» Data section:

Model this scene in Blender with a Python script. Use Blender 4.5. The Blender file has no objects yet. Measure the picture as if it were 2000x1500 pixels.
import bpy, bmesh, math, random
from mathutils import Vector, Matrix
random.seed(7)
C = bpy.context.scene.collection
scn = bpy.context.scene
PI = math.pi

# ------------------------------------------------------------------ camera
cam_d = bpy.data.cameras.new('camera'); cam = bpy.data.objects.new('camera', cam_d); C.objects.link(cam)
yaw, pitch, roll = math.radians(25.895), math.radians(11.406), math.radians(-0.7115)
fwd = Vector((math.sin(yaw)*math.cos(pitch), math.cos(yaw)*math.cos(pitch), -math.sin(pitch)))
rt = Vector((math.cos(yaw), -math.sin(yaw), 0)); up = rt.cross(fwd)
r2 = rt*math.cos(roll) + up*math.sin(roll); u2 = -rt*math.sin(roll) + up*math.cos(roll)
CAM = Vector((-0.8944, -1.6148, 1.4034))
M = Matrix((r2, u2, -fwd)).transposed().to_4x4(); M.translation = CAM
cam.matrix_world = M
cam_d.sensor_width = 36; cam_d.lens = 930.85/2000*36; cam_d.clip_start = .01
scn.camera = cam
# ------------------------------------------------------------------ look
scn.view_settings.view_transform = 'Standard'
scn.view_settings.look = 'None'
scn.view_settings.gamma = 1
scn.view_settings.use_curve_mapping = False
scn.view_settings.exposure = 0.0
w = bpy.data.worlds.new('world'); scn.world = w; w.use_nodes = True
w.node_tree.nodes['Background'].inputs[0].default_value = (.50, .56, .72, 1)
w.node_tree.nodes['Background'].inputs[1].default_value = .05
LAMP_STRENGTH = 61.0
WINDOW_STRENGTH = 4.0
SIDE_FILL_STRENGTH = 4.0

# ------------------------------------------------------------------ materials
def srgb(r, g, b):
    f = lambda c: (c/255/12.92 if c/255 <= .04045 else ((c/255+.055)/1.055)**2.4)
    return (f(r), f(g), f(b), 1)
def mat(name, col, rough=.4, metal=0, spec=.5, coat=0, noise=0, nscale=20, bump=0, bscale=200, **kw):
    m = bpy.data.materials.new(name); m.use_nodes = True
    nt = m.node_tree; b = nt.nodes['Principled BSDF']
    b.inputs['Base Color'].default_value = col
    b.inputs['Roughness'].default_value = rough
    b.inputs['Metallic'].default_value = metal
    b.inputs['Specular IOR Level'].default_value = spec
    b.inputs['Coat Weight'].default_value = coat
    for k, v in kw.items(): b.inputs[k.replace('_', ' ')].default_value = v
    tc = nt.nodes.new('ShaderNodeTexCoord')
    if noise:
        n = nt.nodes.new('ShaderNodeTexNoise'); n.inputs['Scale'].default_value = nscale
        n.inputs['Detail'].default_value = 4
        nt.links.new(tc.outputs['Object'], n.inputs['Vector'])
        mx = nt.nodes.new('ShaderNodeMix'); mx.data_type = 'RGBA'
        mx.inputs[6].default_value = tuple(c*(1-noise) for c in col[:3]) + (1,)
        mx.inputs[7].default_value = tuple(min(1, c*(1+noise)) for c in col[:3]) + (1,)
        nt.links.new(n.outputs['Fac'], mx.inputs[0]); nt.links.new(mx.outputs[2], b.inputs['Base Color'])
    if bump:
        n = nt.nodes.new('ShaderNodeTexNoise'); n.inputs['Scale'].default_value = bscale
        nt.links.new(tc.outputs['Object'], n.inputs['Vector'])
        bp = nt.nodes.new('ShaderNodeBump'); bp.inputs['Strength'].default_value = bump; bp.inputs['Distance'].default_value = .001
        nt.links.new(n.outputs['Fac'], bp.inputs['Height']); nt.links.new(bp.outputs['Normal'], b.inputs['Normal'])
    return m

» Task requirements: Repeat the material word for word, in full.

» Written response:
Model this scene in Blender with a Python script. Use Blender 4.5. The Blender file has no objects yet. Measure the picture as if it were 2000x1500 pixels.
import bpy, bmesh, math, random
from mathutils import Vector, Matrix
random.seed(7)
C = bpy.context.scene.collection
scn = bpy.context.scene
PI = math.pi

# ------------------------------------------------------------------ camera
cam_d = bpy.data.cameras.new('camera'); cam = bpy.data.objects.new('camera', cam_d); C.objects.link(cam)
yaw, pitch, roll = math.radians(25.895), math.radians(11.406), math.radians(-0.7115)
fwd = Vector((math.sin(yaw)*math.cos(pitch), math.cos(yaw)*math.cos(pitch), -math.sin(pitch)))
rt = Vector((math.cos(yaw), -math.sin(yaw), 0)); up = rt.cross(fwd)
r2 = rt*math.cos(roll) + up*math.sin(roll); u2 = -rt*math.sin(roll) + up*math.cos(roll)
CAM = Vector((-0.8944, -1.6148, 1.4034))
M = Matrix((r2, u2, -fwd)).transposed().to_4x4(); M.translation = CAM
cam.matrix_world = M
cam_d.sensor_width = 36; cam_d.lens = 930.85/2000*36; cam_d.clip_start = .01
scn.camera = cam
# ------------------------------------------------------------------ look
scn.view_settings.view_transform = 'Standard'
scn.view_settings.look = 'None'
scn.view_settings.gamma = 1
scn.view_settings.use_curve_mapping = False
scn.view_settings.exposure = 0.0
w = bpy.data.worlds.new('world'); scn.world = w; w.use_nodes = True
w.node_tree.nodes['Background'].inputs[0].default_value = (.50, .56, .72, 1)
w.node_tree.nodes['Background'].inputs[1].default_value = .05
LAMP_STRENGTH = 61.0
WINDOW_STRENGTH = 4.0
SIDE_FILL_STRENGTH = 4.0

# ------------------------------------------------------------------ materials
def srgb(r, g, b):
    f = lambda c: (c/255/12.92 if c/255 <= .04045 else ((c/255+.055)/1.055)**2.4)
    return (f(r), f(g), f(b), 1)
def mat(name, col, rough=.4, metal=0, spec=.5, coat=0, noise=0, nscale=20, bump=0, bscale=200, **kw):
    m = bpy.data.materials.new(name); m.use_nodes = True
    nt = m.node_tree; b = nt.nodes['Principled BSDF']
    b.inputs['Base Color'].default_value = col
    b.inputs['Roughness'].default_value = rough
    b.inputs['Metallic'].default_value = metal
    b.inputs['Specular IOR Level'].default_value = spec
    b.inputs['Coat Weight'].default_value = coat
    for k, v in kw.items(): b.inputs[k.replace('_', ' ')].default_value = v
    tc = nt.nodes.new('ShaderNodeTexCoord')
    if noise:
        n = nt.nodes.new('ShaderNodeTexNoise'); n.inputs['Scale'].default_value = nscale
        n.inputs['Detail'].default_value = 4
        nt.links.new(tc.outputs['Object'], n.inputs['Vector'])
        mx = nt.nodes.new('ShaderNodeMix'); mx.data_type = 'RGBA'
        mx.inputs[6].default_value = tuple(c*(1-noise) for c in col[:3]) + (1,)
        mx.inputs[7].default_value = tuple(min(1, c*(1+noise)) for c in col[:3]) + (1,)
        nt.links.new(n.outputs['Fac'], mx.inputs[0]); nt.links.new(mx.outputs[2], b.inputs['Base Color'])
    if bump:
        n = nt.nodes.new('ShaderNodeTexNoise'); n.inputs['Scale'].default_value = bscale
        nt.links.new(tc.outputs['Object'], n.inputs['Vector'])
        bp = nt.nodes.new('ShaderNodeBump'); bp.inputs['Strength'].default_value = bump; bp.inputs['Distance'].default_value = .001
        nt.links.new(n.outputs['Fac'], bp.inputs['Height']); nt.links.new(bp.outputs['Normal'], b.inputs['Normal'])
    return m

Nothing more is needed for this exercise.